To fix these problems I need to switch to storing locations based on coordinates, and make the positions more accurate than just the city. This brings me to the big problem location information, just like all metadata has: cost of producing it. If I need to figure out and manually type the current location every time I post an entry, I won’t do it. So, the procedure has to be more automated than that.

I think the approach I’ve been taking so far with location information of entries is pretty good, as the information is stored centrally (I was in Helsinki from July 17th to 21st), and then entries get their position by matching my track to their creation timestamp. Now my system does this only on per-day level, but it would be easy to match on actual timestamps.

As a person can be only in one place at a time, this system should be quite foolproof. Also, it makes it easy to “mass-locate” data, and to correct location information afterwards.

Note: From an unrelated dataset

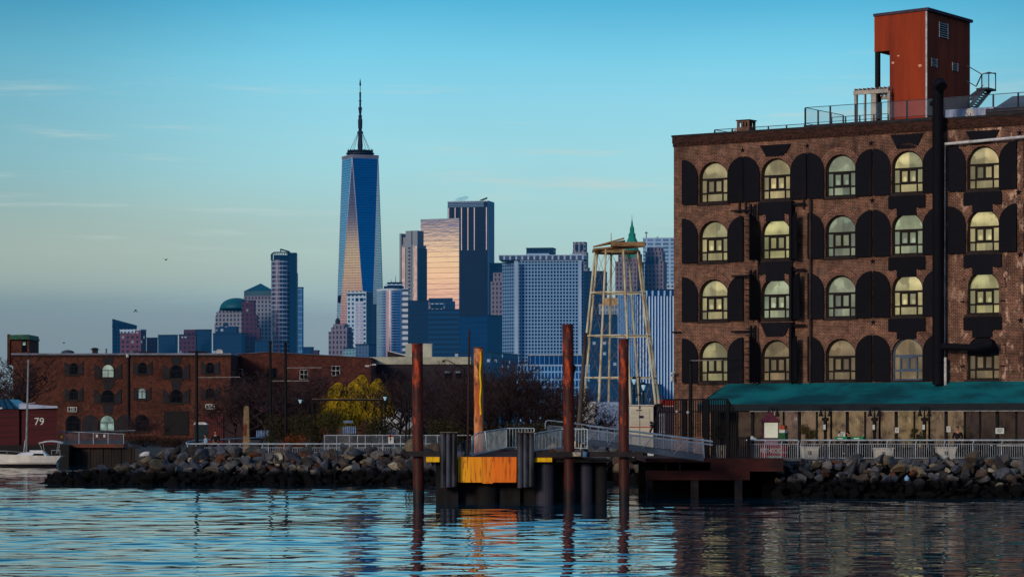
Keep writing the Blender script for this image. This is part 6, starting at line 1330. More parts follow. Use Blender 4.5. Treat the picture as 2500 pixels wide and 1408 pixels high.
o = thing('floating_barrel', 'small pale blue ball lying low among the rocks below the warehouse', 'float', loc=(PX(2214,150),149.6,.9)); m_ = MB(); m_.lathe([(.02,.88),(.11,.93),(.14,1.02),(.11,1.12),(.02,1.17)], PX(2214,149.3), 149.3, 12); m_.build('shell', pm('pale_blue_plastic', (130,180,210), (100,150,185), 3, rough=.3), o); m_ = MB(); m_.lathe([(.03,1.17),(.03,1.2)], PX(2214,149.3), 149.3, 8); m_.build('cap', M_wht, o)

# ================================================================== water tower frame
YT = 235.0; wt = thing('water_tower_frame', 'rusty pale water tower frame with no tank, spread legs and plank top', 'water tower', loc=(PX(1513,YT),YT,GZ))
M_wt = pm('peeling_cream_steel', (206,202,172), (160,124,80), 1.6, (1,1,.35), rough=.75, bump=.2, lo=.46, hi=.7); M_wt2 = pm('rusty_plank', (156,126,88), (98,72,50), 1.2, (.5,.5,1), rough=.9, bump=.3)
zt = PZ(614,YT); k = YT/F
def ctr(py): return PX(1513-(1030-py)/(1030-614)*6,YT)
def rad_(py): return (56+(py-614)*(100-56)/(980-614))*k
def leg_pt(a, py): return Vector((ctr(py)+rad_(py)*math.cos(a), YT+rad_(py)*math.sin(a), PZ(py,YT)))
AN8 = [2*math.pi*i/8+.23 for i in range(8)]
pyg = 1030+(CZ-GZ)/k
for a in AN8:
    m_ = MB(); m_.tube(leg_pt(a,pyg),leg_pt(a,612),.115,.085,8); m_.build('leg', M_wt, wt)
for py in (715,820,922):
    m_ = MB()
    for i in range(8): m_.bar(leg_pt(AN8[i],py),leg_pt(AN8[(i+1)%8],py),.10,.11)
    m_.build('ring_beam', M_wt, wt)
    m_ = MB()
    for i in (0,3): m_.bar(leg_pt(AN8[i],py)+Vector((0,0,.02)),leg_pt(AN8[(i+5)%8],py)+Vector((0,0,.02)),.05)
    m_.build('cross_tie', M_wt2, wt)
m_ = MB(); r = random.Random(8)
for lo_, hi_ in ((922,820),(820,715),(715,614),(1060,922)):
    for i in range(8):
        a, b = AN8[i], AN8[(i+1)%8]; m_.tube(leg_pt(a,lo_),leg_pt(b,hi_),.018,n=4); m_.tube(leg_pt(b,lo_),leg_pt(a,hi_),.014,n=4)
m_.build('bracing_rods', M_wt2, wt)
m_ = MB(); c_ = ctr(612)
for i in range(8): m_.bar(leg_pt(AN8[i],616),leg_pt(AN8[(i+1)%8],616),.14,.2)
m_.build('top_ring', M_wt2, wt)
m_ = MB()
for yy in (-1.6,-.8,0,.8,1.6): m_.bar((PX(1447,YT),YT+yy,PZ(612,YT)),(PX(1575,YT),YT+yy,PZ(598,YT)),.28,.16)
m_.build('top_joist', M_wt2, wt)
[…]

Currently I maintain the position information via SMS. But for more accurate reporting, this would obviously become expensive and bothersome. When we were in Moscow Rich Bowen had an idea about getting the location information based on current network, and now there actually is a service for doing this. Plazes uses a small desktop applet called Launcher for storing current network identifier, which then is connected to a location. As your Plazes information can be queried via a WhereAmI web service, it would be easy to set up a cron job to update the position data in Midgard using this information:

Where is Bergie?

While Plazes can solve the problem of positioning entries made when in normal network or office environments, for more adventurous locations importing GPX logs from a GPS device might be optimal.

Updated 16:42: One point to consider however, is that this approach just marks items posted from a location, not necessarily about a location.